_RECORDS SHOWN_:
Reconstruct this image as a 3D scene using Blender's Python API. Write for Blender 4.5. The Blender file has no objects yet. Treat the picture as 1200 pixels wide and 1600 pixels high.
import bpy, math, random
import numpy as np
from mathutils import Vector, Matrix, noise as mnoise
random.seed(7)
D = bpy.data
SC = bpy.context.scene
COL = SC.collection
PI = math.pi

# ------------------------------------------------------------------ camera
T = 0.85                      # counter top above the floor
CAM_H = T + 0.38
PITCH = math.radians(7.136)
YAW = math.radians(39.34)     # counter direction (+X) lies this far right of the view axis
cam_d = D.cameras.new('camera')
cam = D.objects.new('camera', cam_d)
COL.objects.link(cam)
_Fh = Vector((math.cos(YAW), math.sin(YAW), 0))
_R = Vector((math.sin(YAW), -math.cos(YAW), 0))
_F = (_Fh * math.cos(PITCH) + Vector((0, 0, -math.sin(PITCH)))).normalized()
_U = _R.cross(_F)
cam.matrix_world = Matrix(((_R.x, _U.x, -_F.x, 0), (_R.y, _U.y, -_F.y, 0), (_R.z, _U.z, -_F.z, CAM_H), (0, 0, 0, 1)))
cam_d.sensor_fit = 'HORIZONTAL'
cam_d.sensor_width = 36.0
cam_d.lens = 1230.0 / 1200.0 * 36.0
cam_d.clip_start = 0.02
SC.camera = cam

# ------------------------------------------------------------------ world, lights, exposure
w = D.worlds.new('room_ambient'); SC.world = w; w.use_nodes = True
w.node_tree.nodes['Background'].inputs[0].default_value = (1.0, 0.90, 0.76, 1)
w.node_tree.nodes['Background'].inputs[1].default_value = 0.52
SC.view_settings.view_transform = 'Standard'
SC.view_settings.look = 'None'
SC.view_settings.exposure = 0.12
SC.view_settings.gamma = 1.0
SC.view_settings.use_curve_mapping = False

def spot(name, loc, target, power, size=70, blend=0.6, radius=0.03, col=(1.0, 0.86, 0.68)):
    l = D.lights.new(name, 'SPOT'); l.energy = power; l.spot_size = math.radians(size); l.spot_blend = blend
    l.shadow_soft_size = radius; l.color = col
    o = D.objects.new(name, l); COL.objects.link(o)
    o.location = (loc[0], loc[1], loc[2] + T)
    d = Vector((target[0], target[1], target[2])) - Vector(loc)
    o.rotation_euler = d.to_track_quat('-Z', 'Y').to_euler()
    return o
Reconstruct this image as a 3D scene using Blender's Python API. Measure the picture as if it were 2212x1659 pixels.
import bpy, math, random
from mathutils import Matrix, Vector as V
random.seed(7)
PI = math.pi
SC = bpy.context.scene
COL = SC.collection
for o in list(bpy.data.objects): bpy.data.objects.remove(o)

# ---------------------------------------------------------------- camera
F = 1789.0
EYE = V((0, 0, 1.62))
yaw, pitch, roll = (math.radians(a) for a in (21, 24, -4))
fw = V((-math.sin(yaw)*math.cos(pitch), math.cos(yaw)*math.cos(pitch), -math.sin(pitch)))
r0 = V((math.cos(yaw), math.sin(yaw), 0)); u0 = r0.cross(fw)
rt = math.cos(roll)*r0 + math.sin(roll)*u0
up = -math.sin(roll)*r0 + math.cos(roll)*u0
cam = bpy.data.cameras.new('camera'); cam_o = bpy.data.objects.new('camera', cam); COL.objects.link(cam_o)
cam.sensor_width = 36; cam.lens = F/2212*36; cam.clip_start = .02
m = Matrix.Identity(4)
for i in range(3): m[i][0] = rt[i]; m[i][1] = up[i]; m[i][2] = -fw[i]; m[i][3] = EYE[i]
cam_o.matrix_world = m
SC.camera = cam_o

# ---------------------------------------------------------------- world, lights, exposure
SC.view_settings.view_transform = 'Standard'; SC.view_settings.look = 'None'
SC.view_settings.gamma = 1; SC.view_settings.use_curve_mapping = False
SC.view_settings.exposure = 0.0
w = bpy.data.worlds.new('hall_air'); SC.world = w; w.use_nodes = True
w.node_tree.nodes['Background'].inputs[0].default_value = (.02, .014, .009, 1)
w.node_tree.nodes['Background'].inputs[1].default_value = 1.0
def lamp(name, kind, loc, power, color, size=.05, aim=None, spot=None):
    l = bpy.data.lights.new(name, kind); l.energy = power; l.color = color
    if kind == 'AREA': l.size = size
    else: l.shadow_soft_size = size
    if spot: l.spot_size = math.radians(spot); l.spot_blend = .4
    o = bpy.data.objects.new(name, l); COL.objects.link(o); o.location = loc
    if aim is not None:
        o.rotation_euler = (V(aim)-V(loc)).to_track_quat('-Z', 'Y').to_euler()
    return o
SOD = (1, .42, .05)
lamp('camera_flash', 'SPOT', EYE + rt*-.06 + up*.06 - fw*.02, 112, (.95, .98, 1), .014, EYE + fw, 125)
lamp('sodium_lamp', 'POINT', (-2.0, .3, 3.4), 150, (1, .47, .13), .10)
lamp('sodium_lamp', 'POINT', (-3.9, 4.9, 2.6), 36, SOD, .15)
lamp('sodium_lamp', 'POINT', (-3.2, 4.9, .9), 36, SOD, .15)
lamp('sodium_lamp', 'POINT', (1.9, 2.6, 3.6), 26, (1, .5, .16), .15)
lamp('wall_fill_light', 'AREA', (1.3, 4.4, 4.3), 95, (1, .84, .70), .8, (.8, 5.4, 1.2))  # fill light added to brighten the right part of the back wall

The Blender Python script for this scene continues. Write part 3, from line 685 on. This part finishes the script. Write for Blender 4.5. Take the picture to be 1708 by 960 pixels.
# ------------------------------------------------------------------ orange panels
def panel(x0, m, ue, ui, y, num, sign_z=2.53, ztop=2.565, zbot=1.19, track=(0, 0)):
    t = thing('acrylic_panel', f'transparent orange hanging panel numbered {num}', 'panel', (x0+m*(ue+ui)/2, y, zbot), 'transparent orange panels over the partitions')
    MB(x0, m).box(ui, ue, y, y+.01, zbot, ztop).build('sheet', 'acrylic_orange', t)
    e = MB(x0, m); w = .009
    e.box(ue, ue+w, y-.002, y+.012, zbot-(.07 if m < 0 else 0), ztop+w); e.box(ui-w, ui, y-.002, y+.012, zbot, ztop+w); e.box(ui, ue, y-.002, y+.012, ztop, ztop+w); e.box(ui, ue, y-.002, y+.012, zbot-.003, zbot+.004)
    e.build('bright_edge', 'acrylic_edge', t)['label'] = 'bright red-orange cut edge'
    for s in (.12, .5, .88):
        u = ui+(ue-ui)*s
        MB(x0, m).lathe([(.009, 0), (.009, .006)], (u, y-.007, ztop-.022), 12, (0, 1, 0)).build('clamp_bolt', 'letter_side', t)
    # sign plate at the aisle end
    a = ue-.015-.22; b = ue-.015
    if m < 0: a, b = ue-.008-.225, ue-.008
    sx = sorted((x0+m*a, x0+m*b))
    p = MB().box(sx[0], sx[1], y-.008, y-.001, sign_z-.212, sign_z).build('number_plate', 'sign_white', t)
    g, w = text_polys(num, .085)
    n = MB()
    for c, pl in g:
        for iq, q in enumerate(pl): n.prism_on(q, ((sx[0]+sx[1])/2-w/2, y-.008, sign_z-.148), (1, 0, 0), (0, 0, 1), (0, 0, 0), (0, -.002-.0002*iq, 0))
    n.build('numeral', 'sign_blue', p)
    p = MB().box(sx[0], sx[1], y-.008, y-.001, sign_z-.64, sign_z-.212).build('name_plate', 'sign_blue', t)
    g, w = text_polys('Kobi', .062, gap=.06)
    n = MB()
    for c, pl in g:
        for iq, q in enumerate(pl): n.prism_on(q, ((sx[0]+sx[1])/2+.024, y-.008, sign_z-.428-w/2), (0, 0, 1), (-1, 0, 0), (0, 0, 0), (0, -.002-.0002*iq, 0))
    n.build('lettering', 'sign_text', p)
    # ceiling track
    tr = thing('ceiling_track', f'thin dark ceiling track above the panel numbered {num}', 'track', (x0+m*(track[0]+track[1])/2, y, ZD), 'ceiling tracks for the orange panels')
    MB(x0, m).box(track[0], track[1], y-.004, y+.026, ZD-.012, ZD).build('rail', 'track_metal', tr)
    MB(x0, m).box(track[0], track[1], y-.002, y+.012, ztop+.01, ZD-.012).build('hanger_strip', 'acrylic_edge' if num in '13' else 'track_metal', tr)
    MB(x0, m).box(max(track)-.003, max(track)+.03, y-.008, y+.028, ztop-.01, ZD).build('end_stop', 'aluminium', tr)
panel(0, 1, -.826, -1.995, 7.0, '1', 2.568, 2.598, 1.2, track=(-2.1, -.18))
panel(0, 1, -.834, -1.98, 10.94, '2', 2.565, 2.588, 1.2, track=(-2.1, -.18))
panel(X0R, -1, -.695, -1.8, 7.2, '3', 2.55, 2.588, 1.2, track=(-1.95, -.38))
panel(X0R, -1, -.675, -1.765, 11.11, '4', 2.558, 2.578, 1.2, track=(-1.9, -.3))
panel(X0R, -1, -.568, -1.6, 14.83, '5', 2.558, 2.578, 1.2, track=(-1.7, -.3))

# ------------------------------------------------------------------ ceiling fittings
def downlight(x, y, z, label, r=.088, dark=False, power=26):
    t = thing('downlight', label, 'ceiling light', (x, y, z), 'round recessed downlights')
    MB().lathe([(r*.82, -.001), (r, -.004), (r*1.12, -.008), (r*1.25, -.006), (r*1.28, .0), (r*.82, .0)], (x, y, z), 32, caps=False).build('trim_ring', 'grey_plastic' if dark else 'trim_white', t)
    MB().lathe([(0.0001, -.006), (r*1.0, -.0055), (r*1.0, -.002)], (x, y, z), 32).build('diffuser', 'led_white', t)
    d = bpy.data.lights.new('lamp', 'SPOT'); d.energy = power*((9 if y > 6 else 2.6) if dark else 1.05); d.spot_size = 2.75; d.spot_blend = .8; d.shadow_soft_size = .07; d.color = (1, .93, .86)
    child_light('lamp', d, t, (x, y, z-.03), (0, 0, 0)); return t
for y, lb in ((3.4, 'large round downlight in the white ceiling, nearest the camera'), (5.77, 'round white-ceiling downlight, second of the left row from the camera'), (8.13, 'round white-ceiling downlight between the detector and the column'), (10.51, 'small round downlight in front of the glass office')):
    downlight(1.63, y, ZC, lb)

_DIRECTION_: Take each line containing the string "this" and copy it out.

_IN RESPONSE_:
Reconstruct this image as a 3D scene using Blender's Python API. Write for Blender 4.5. The Blender file has no objects yet. Treat the picture as 1200 pixels wide and 1600 pixels high.
YAW = math.radians(39.34)     # counter direction (+X) lies this far right of the view axis
Reconstruct this image as a 3D scene using Blender's Python API. Measure the picture as if it were 2212x1659 pixels.
The Blender Python script for this scene continues. Write part 3, from line 685 on. This part finishes the script. Write for Blender 4.5. Take the picture to be 1708 by 960 pixels.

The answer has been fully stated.